Perhaps we should realize when Proverbs instructs us to “Train up a child in the way he should go, even when he is old he will not depart from it” (22:6) that God has much more in mind than merely saying the right words. In fact, Paul’s instructions to two young pastors suggest how parents, and all believers, should live our lives so that we are teaching the right things in the right way. To young Pastor Timothy, Paul wrote: “Let no one look down on your youthfulness, but rather in speech, conduct, love, faith and purity, show yourself an example of those who believe” (1 Tim. 4:12). And to young Pastor Titus, he advised: “In all things show yourself to be an example of good deeds, with purity in doctrine, dignified, sound in speech which is beyond reproach, so that the opponent will be put to shame, having nothing bad to say about us” (Tit. 2:7, 8).

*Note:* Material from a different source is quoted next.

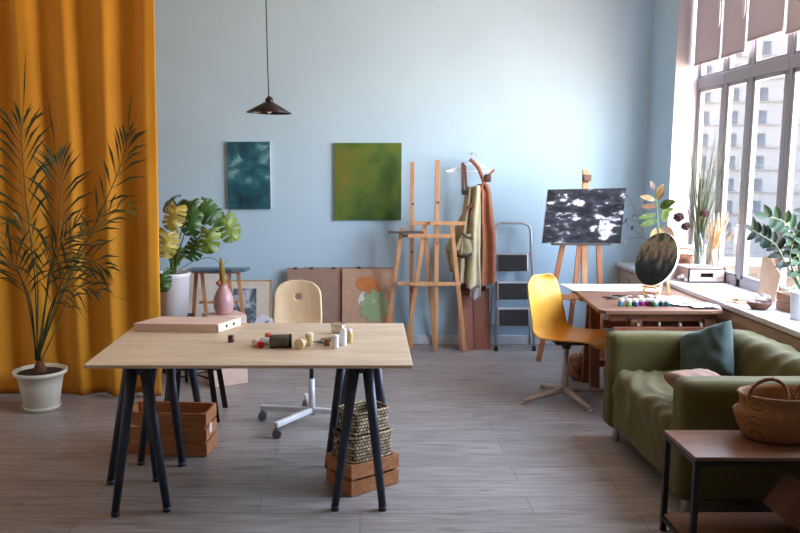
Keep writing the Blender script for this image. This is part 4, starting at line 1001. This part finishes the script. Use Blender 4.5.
# dark dried blooms
m_bloom = plain('dark_plum_bloom', (70, 44, 44), .95, var=.4, scale=40, bmp=1)
vb = V((2.43, 5.985, SZ))
vb = V((2.40, 6.13, SZ))
t = thing('vase', 'small pink vase on the sill holding dark plum dried blooms', 'vase', vb)
vb = V((2.36, 6.0, SZ)); t.location = vb
obj('body', MB().lathe([(0, 0), (.035, 0), (.045, .06), (.03, .13), (.022, .17), (.027, .175), (.02, .17), (0, .15)], vb, 24), plain('blush_ceramic', (214, 178, 174), .4), t)
for (px, py, Y, r, lab) in ((679, 217, 6.0, .042, 'left'), (686, 226, 5.96, .036, 'middle, lowest'), (705, 213, 5.66, .034, 'right')):
    p = P(px, py, Y)
    t = thing('dried_bloom', lab+' of the three dark plum dried blooms beside the green grass', 'dried flower', p, 'dark dried blooms on the sill')
    obj('head', MB().soft(p, (r*1.7, r*1.7, r*1.5), r*.7, 8, lambda q, r=r: r*.35*sn(q.x*60, q.y*60, q.z*60)), m_bloom, t)
    obj('stem', MB().tube([vb+V((0, 0, .15)), vb.lerp(p, .6)+V((0, 0, .04)), p], .002, 5), plain('dry_stem', (110, 88, 60), .8), t)
# cotton clump
t = tag(obj('cotton_sprigs', MB(), m_white), 'x', 'x') if False else None
mb = MB(); r_ = random.Random(8); cc = on(688, 281, SZ)
for k in range(16):
    mb.soft(cc+V((r_.uniform(-.065, .055), r_.uniform(-.06, .06), r_.uniform(.014, .042))), (.032, .03, .028), .012, 3)
tag(obj('cotton_sprigs', mb, plain('cotton_white', (226, 226, 226), .9)), 'small heap of white cotton flowers in front of the pale storage box', 'dried flowers')
# rubber plant
rp = V((2.33, 5.80, SZ)); rp = V((2.35, 5.82, SZ))
t = thing('rubber_plant', 'variegated rubber plant with green, cream and brown leaves behind the round painting', 'plant', rp)
obj('pot', MB().lathe([(0, 0), (.05, 0), (.066, .13), (.07, .13), (.07, .145), (.06, .14), (0, .12)], rp-V((.03, 0, 0)), 28), plain('blush_pot', (206, 176, 164), .5), t)
def leafel(mb, p, d, L, W_, nrm, droop=.15, fold=.18):
    d = V(d).normalized(); nrm = V(nrm); nrm = (nrm-d*nrm.dot(d)).normalized(); s_ = nrm.cross(d)
    def f(u, v):
        w_ = W_*.5*math.sin(PI*min(1, u*.97+.015))**.75*(1-.25*u); x = (v-.5)*2
        return V(p)+d*L*u+s_*w_*x+nrm*(fold*w_*abs(x)-droop*L*u*u)
    mb.grid(f, 9, 6)
m_rg = plain('rubber_leaf_green', (62, 80, 30), .55, var=.4, scale=26, trans=.04, spec=.25); m_rb = plain('rubber_leaf_bronze', (84, 58, 36), .55, var=.3, scale=20, trans=.03, spec=.25)
m_rc = plain('rubber_leaf_cream', (122, 104, 66), .55, var=.4, scale=20, trans=.04, spec=.25); m_rk = plain('rubber_leaf_dark', (70, 46, 46), .35, var=.3, trans=.1)
st0 = rp+V((-.03, 0, .12)); s1 = P(658, 226, 5.80); s2 = P(656, 190, 5.80)
obj('stem', MB().tube([st0, s1, s2], [.007, .005, .003], 8), m_stem, t)
for (px, py, dx, dz, L, W_, mt_) in [(660, 207, .1, .1, .16, .09, m_rg), (664, 222, .0, 1, .155, .085, m_rg), (657, 220, -.85, -.25, .17, .06, m_rg), (656, 215, -.9, -.1, .16, .055, m_rg), (657, 206, -.9, .0, .15, .055, m_rb), (655, 200, -.85, .25, .14, .06, m_rc),
                                   (658, 200, .2, .9, .12, .06, m_rb), (660, 204, .85, .15, .12, .045, m_rg), (657, 196, .35, .9, .11, .06, m_rc), (654, 190, -.3, .6, .09, .05, m_rk), (660, 228, .3, -.9, .12, .06, m_rc), (664, 226, .6, -.6, .12, .06, m_rb), (656, 228, -.4, -.9, .11, .06, m_rc), (661, 212, .9, .3, .11, .05, m_rg)]:
    mb = MB(); leafel(mb, P(px, py, 5.80), (dx, -.25, dz), L*.88, W_*.88, (.15*(-1 if dx > 0 else 1), -1, .35)); obj('leaf', mb, mt_, t)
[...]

Two nearly identical imperatives stand out in those instructions: “show yourself an example” and “show yourself to be an example.” Words and actions must match up. Verbal instruction and character must be in sync. If the showing contradicts the telling, if the pattern of our life does not match our words, we are actually teaching our children either that the words themselves are not true or that we do not really believe them ourselves. In either case, we are teaching our children to behave in a way that will bring them under God’s chastening hand, if not to ultimate damnation.
Space does not permit us to give detailed consideration to the specifics of Paul’s instruction. But let the following observations provide seed for additional thought and meditation on this vital subject. First, what we say is of critical importance: Paul mentions speech first in his instructions to Timothy and when addressing Titus requires his speech to be “sound” and “beyond reproach.” Of course, heeding those admonitions means that what is said must accord with the Word of God, but also includes the spirit and manner with which it is said. Additionally, nothing spoken is truly sound and beyond reproach if it is not supported by a life lived consistent with the words spoken.
Another parallel between the two instructions are the terms “conduct” in 1 Timothy and “good deeds” in Titus. These are broad expressions that encompass every action we might take as well as the activities or actions we should avoid doing. A parent, in particular, who thinks that his children are oblivious to how much time he spends in the Word of God, how much time he spends working, how much time he devotes to leisure and what types of leisure he pursues, and how much effort he gives to serving God is miserably deceived. Without making mathematical calculations of those things, children will consistently reflect in their lives the evidence of what is important to their parents as demonstrated by what we have devoted time and energy to. No matter how proper our words, lives that are inconsistent with those words will lead to rebellion in our children. On the other hand, we need not be expert verbal communicators to teach godliness to our children: they will “hear” our actions and “read” our lives to God’s glory and their blessing if we live the proper example.